Résultat, les cotisations sociales représentaient 14,7% du PIB en France en 2024 (428 milliards d’euros), contre 13,1% en moyenne au sein de l’Union européenne, d’après Eurostat. Cet écart vient principalement « des cotisations patronales plus élevées en France », observe François Ecalle, qui rappelle que les cotisations sociales sont payées aux deux tiers par les employeurs dans l’Hexagone, contre 57% en zone euro et 43% outre-Rhin.
Pour autant, si la France était encore en tête en 2018, c’est bien en Allemagne, où les cotisations salariales cette fois sont plus élevées, que les cotisations totales pèsent le plus lourd dans le PIB en Europe (16,4% du PIB). Mais « on serait hors concours s’il n’y avait pas tous ces allègements » sur les bas salaires, tempère encore François Ecalle. En 2023, le manque à gagner des allègements totaux de cotisations pour les comptes sociaux était estimé à 80 milliards d’euros.

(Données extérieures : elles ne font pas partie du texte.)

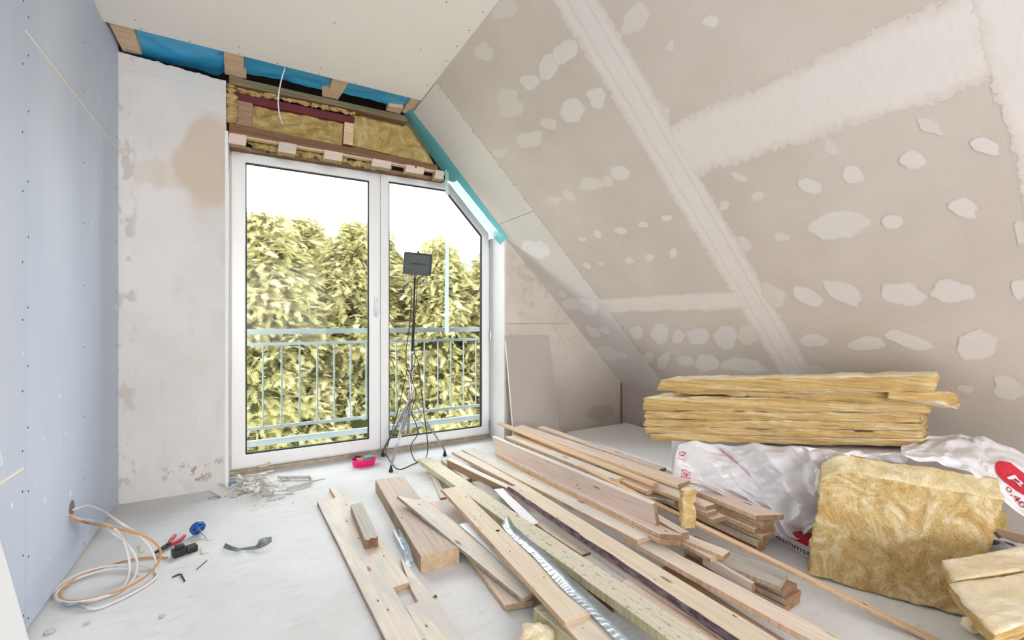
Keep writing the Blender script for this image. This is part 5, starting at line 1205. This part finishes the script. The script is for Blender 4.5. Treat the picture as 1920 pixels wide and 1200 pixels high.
# ------------------------------------------------------------------ pink tub with packets
tb = bp(682, 872, 0); T = empty('plastic_tub', tb, 'small bright pink plastic tub in front of the mullion', 'tub')
b = MB(); N = 28
def tubp(r, z, k): 
    t = 2*math.pi*k/N; ex = 3.2; c, s_ = math.cos(t), math.sin(t); q_ = (abs(c)**ex+abs(s_)**ex)**(-1/ex)
    return Vector((r*.088*q_*c, r*.062*q_*s_, z))
prof = [(.88, 0), (1.0, .05), (1.04, .05), (1.0, .055), (.95, .05), (.84, .006)]
vs = [tubp(r, z, k)+tb for r, z in prof for k in range(N)]
fs = [(i*N+k, i*N+(k+1) % N, (i+1)*N+(k+1) % N, (i+1)*N+k) for i in range(len(prof)-1) for k in range(N)]+[tuple(range(N-1, -1, -1)), tuple((len(prof)-1)*N+k for k in range(N))]
b.add(vs, fs); b.build('tub_body', 'pink', T, smooth=True, bevel=.001)
def packet(px, sz, rot, tilt, mat, label, dz):
    o = MB().box((-sz[0]/2, -sz[1]/2, 0), (sz[0]/2, sz[1]/2, sz[2])).build('screw_packet', mat, bevel=.002); o.location = tb+Vector(px)+ZU*dz; o.rotation_euler = (tilt, 0, rot); return tag(o, label, 'packet')
packet((.030, -.005, 0), (.075, .035, .055), .15, .25, 'labelblue', 'small packet with a teal label sticking out of the pink tub', .016)
packet((-.025, .005, 0), (.05, .035, .045), -.3, -.2, 'card', 'brown cardboard packet in the pink tub', .010)
o = MB().tube(catmull([tb+Vector((-.07, .01, .03)), tb+Vector((-.06, .02, .062)), tb+Vector((-.035, .03, .064)), tb+Vector((-.015, .03, .05))], 5), .006, 0, 8).build('black_clip', 'black', smooth=True); tag(o, 'curved black clip over the left rim of the pink tub', 'clip')

# ------------------------------------------------------------------ cables from the left wall
K4 = lambda x, y: (x/3.158, 820+y/3.158)
def cab(name, mat, pts, label, r=.0048):
    P_ = []
    for (x, y, z) in pts:
        px, py = K4(x, y); P_.append(hz(px, py, z))
    P_ = catmull([HO+Vector((-.02, 0, .0))]+P_, 8); P_ = [Vector((max(p.x, XL-.03), p.y, max(p.z, r*.9))) for p in P_]
    o = MB().tube(P_, r, 0, 8).build(name, mat, origin=HO, smooth=True); return tag(o, label, 'cable')
zH = HO.z
cab('electric_cable', 'cablewhite', [(445, 425, zH+.0), (520, 405, zH-.02), (600, 432, zH-.09), (700, 500, .24), (800, 562, .16), (880, 640, .09), (918, 720, .03), (922, 805, .006)], 'white cable from the blue wall, the highest arc, its cut end on the floor')
cab('electric_cable', 'cablewhite', [(430, 470, zH-.02), (560, 510, zH-.12), (660, 560, .22), (740, 620, .14), (795, 690, .08), (812, 760, .04), (790, 840, .008), (720, 905, .006), (560, 965, .006), (400, 985, .006), (330, 960, .006), (325, 915, .006), (380, 855, .018), (480, 805, .02), (620, 765, .02), (760, 755, .018), (870, 765, .012), (930, 800, .006), (905, 850, .006), (800, 915, .006), (680, 975, .006), (580, 1012, .006), (500, 1010, .008)], 'white cable from the blue wall that makes the outer loop of the coil', .005)
cab('electric_cable', 'cablewhite', [(440, 480, zH-.03), (570, 498, zH-.11), (660, 530, .25), (720, 590, .18), (752, 670, .11), (768, 760, .05), (755, 840, .012), (710, 900, .016), (590, 950, .016), (440, 975, .016), (350, 965, .014), (335, 925, .014), (400, 865, .014), (520, 812, .014), (640, 782, .014), (740, 780, .014), (790, 795, .01), (822, 815, .006)], 'white cable from the blue wall with a stripped end inside the coil', .005)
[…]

Tous prélèvements confondus, la France n’est pas le pays qui taxe le plus le travail
Les cotisations sociales ne représentent d’ailleurs pas l’intégralité des prélèvements qui pèsent sur le travail. Le niveau de salaire qui va dans la poche du salarié dépend par exemple aussi du niveau de l’impôt sur le revenu ou d’autres taxes comme la CSG en France. En tenant compte que tous ces prélèvements, la taxation du travail dans l’Hexagone représentait 22,7% du PIB tricolore en 2023, soit 1,4 point de moins qu’en 2016, selon les chiffres de la Commission européenne relayés par le site Fipeco.
« On est dans le peloton de tête mais on n’est pas ceux qui taxent le plus » si l’on retient cet indicateur, résume François Ecalle. La France est en effet passée de la deuxième place en 2016 à la quatrième place en 2023 des pays européens taxant le plus le travail, derrière le Danemark (23,7% du PIB), la Suède (23,6%) et l’Autriche (23,6%). Elle est revanche devant l’Allemagne (22%) et au-dessus de la moyenne européenne (20%).

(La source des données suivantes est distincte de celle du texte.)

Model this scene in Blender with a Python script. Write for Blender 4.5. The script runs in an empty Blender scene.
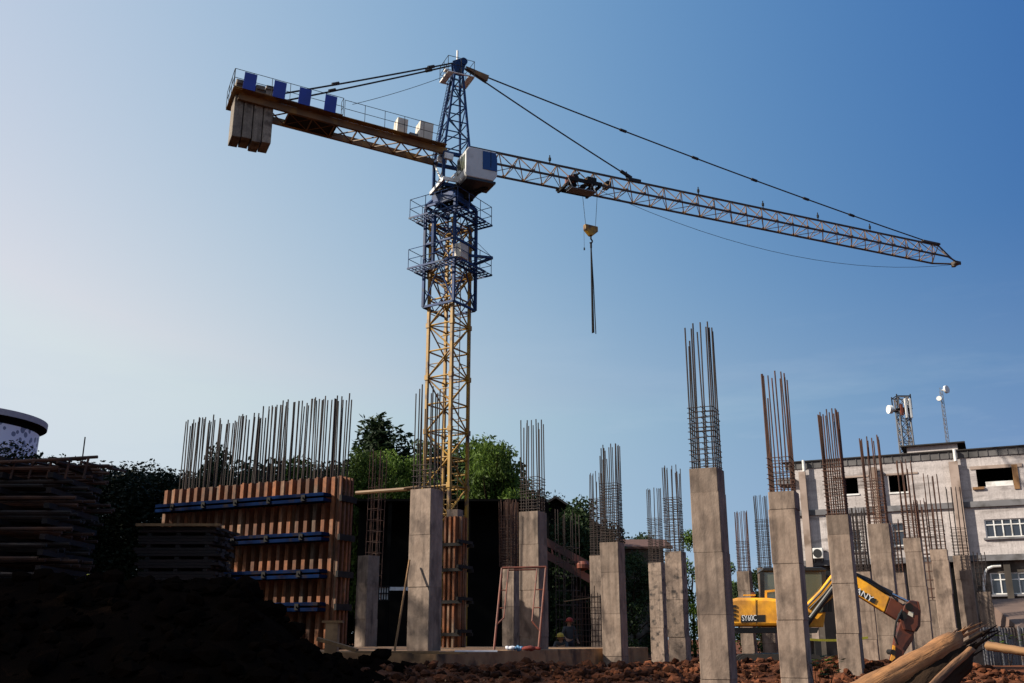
import bpy, math, random
from mathutils import Vector, Matrix, noise
R = math.radians
scene = bpy.context.scene
col = scene.collection
ZC = 1.5                      # eye height of the photographer
F = 989.0; PITCH = R(16.75)
CS, SN = math.cos(PITCH), math.sin(PITCH)
SUN_H, SUN_E = 260.0, 34.0    # heading (clockwise from +Y) and elevation of the sun

def V(*a): return Vector(a)
def at(px, py, Y):
    xc = (px-512)/F; yc = (341.5-py)/F
    r = V(xc, CS-yc*SN, SN+yc*CS)
    r *= Y/r.y
    return V(r.x, r.y, r.z+ZC)
def zat(X, Y, py):            # world height seen at picture row py above the ground point X, Y
    t = (341.5-py)/F
    return Y*(t*CS+SN)/(CS-t*SN)+ZC
def on_z(px, py, z):
    xc = (px-512)/F; yc = (341.5-py)/F
    r = V(xc, CS-yc*SN, SN+yc*CS)
    r *= (z-ZC)/r.z
    return V(r.x, r.y, z)
def hd(deg): return V(math.sin(R(deg)), math.cos(R(deg)), 0)
GA = 25.5
U, W = hd(GA+90), hd(GA)      # along the building grid (right) and into it (away)
UP = V(0, 0, 1)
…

Notre pays se distingue encore malgré tout par « le poids des prélèvements dont les employeurs sont redevables (11,9% du PIB) malgré les allègements de cotisations patronales qui ont remplacé le CICE: [la France] est restée au premier rang, comme en 2016, loin devant l’Allemagne (6,8%) et les moyennes de la zone euro (8,2%) et de l’Union européenne (7,9%) », indiquait François Ecalle dans une note publiée sur Fipeco.
Une autre manière d’appréhender la taxation du travail est de regarder le « taux implicite de taxation du travail » qui n’est autre que le rapport entre les prélèvements sur le travail et l’ensemble des revenus du travail. Celui-ci s’élevait selon la Commission européenne à 39,3% du « super-brut » en France en 2023, soit plus que l’Allemagne (36,2%) et que la moyenne de la zone euro (37,5%) mais moins qu’en Italie (44%) ou en Belgique (40%).
L’OCDE observe de son côté le « coin socio-fiscal » pour une catégorie de ménages donnée, c’est-à-dire les prélèvements sociaux et fiscaux qui pèsent sur la rémunération en déduisant les prestations familiales. Pour un célibataire sans enfant percevant un salaire moyen, le taux de prélèvement global (cotisations patronales, salariales, impôts…) était ainsi le plus élevé en Belgique (52,6%), devant l’Allemagne (47,9%) et la France (47,2%).
Les prélèvements des couples percevant un salaire moyen avec deux enfants étaient néanmoins plus élevés en France que chez ses voisins (39.1%, contre 36.9% en Belgique, 36,1% en Espagne, 33.3 en Allemagne…).